begin

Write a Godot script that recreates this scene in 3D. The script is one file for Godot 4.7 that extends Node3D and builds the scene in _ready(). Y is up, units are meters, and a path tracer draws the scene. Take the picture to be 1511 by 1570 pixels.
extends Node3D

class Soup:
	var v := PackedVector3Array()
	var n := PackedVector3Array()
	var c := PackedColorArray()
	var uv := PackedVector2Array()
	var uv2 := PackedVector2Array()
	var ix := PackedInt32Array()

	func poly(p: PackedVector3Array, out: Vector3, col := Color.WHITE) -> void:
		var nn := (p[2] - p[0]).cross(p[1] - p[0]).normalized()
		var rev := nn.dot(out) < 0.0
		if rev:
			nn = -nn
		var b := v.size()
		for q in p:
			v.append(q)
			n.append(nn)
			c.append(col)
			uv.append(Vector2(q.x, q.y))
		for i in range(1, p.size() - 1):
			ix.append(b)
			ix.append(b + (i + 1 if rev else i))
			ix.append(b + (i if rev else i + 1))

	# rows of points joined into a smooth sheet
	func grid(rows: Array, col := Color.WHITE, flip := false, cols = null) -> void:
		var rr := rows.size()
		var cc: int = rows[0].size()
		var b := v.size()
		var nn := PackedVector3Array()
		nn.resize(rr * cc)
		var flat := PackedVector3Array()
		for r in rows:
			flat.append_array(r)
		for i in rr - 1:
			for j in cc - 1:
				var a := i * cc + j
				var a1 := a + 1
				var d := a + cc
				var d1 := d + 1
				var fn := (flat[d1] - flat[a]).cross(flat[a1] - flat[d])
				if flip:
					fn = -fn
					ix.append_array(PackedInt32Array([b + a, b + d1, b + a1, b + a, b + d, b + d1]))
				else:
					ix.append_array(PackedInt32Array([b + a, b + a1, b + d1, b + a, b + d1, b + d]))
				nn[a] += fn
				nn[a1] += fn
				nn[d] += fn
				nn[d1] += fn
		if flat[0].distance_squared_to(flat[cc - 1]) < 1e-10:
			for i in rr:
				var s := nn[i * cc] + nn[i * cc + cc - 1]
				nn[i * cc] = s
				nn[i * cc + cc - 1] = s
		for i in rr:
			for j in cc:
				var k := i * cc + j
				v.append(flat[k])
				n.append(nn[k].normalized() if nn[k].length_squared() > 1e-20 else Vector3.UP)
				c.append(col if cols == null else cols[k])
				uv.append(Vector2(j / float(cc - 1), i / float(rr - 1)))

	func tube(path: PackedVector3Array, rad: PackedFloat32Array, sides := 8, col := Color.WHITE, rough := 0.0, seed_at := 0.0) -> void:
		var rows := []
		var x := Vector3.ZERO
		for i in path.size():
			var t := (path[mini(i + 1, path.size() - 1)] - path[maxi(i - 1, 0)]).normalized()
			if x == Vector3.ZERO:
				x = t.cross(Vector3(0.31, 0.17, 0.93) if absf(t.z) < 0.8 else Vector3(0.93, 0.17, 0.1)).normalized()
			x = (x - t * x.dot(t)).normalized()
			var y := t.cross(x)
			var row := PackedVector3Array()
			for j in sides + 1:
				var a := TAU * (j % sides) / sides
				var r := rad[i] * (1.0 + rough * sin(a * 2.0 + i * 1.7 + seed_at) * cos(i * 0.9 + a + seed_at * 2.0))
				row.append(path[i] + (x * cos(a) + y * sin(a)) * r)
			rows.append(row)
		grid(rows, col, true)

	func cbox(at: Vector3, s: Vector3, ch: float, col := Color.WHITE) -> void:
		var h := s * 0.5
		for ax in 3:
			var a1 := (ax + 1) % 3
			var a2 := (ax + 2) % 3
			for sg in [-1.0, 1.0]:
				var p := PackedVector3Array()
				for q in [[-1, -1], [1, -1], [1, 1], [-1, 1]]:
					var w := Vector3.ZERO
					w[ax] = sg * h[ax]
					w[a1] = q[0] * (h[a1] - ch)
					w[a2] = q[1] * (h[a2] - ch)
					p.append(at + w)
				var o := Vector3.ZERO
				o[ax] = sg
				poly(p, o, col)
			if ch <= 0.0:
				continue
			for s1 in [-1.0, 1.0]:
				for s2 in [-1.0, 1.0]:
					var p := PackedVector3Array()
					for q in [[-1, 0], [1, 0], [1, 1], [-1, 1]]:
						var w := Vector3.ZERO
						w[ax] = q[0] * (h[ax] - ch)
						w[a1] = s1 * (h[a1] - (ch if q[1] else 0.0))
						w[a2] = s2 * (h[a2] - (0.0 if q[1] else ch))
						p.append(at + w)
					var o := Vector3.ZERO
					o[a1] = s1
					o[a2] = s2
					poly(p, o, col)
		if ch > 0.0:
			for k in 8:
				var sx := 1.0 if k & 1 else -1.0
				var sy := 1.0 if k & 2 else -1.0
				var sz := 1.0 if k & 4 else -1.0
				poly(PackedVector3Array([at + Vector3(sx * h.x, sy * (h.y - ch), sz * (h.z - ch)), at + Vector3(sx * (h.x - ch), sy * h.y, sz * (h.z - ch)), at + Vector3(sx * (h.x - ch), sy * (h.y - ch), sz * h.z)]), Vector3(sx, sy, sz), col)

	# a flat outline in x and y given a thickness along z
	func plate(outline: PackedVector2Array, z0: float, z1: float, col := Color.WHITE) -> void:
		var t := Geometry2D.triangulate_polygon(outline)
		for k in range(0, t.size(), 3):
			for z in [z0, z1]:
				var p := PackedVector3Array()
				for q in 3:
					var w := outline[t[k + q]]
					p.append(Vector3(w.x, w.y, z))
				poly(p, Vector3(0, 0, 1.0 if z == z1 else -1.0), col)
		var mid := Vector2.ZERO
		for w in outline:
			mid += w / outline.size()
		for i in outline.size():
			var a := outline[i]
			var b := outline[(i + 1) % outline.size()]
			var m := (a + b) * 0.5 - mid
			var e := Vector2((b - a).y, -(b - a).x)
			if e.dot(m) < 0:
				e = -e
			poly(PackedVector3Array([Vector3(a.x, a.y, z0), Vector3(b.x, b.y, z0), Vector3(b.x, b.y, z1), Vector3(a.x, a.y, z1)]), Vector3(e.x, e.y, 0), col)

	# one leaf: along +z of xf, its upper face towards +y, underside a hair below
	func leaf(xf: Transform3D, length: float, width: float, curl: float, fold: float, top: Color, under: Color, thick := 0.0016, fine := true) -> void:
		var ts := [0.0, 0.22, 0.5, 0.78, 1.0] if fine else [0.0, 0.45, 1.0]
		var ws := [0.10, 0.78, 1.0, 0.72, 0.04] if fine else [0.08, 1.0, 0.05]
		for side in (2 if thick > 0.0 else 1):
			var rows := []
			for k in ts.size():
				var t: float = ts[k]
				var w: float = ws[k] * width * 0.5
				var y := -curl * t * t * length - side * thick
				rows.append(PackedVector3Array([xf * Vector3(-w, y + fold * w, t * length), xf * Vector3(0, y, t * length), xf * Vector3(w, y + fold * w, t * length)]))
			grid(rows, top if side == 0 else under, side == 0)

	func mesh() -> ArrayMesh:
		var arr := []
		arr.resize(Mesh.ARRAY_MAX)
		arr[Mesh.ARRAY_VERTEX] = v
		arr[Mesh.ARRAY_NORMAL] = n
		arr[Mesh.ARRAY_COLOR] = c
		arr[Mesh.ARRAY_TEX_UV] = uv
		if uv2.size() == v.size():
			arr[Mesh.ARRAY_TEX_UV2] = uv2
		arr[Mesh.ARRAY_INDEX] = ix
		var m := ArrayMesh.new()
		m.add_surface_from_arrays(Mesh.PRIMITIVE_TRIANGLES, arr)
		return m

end

[Aim of the task]: In the listing above, reproduce the first line and each one after it through the line that contains "ix.append(b + (i if rev else i + 1))".

[Answer below]:
Write a Godot script that recreates this scene in 3D. The script is one file for Godot 4.7 that extends Node3D and builds the scene in _ready(). Y is up, units are meters, and a path tracer draws the scene. Take the picture to be 1511 by 1570 pixels.
extends Node3D

class Soup:
	var v := PackedVector3Array()
	var n := PackedVector3Array()
	var c := PackedColorArray()
	var uv := PackedVector2Array()
	var uv2 := PackedVector2Array()
	var ix := PackedInt32Array()

	func poly(p: PackedVector3Array, out: Vector3, col := Color.WHITE) -> void:
		var nn := (p[2] - p[0]).cross(p[1] - p[0]).normalized()
		var rev := nn.dot(out) < 0.0
		if rev:
			nn = -nn
		var b := v.size()
		for q in p:
			v.append(q)
			n.append(nn)
			c.append(col)
			uv.append(Vector2(q.x, q.y))
		for i in range(1, p.size() - 1):
			ix.append(b)
			ix.append(b + (i + 1 if rev else i))
			ix.append(b + (i if rev else i + 1))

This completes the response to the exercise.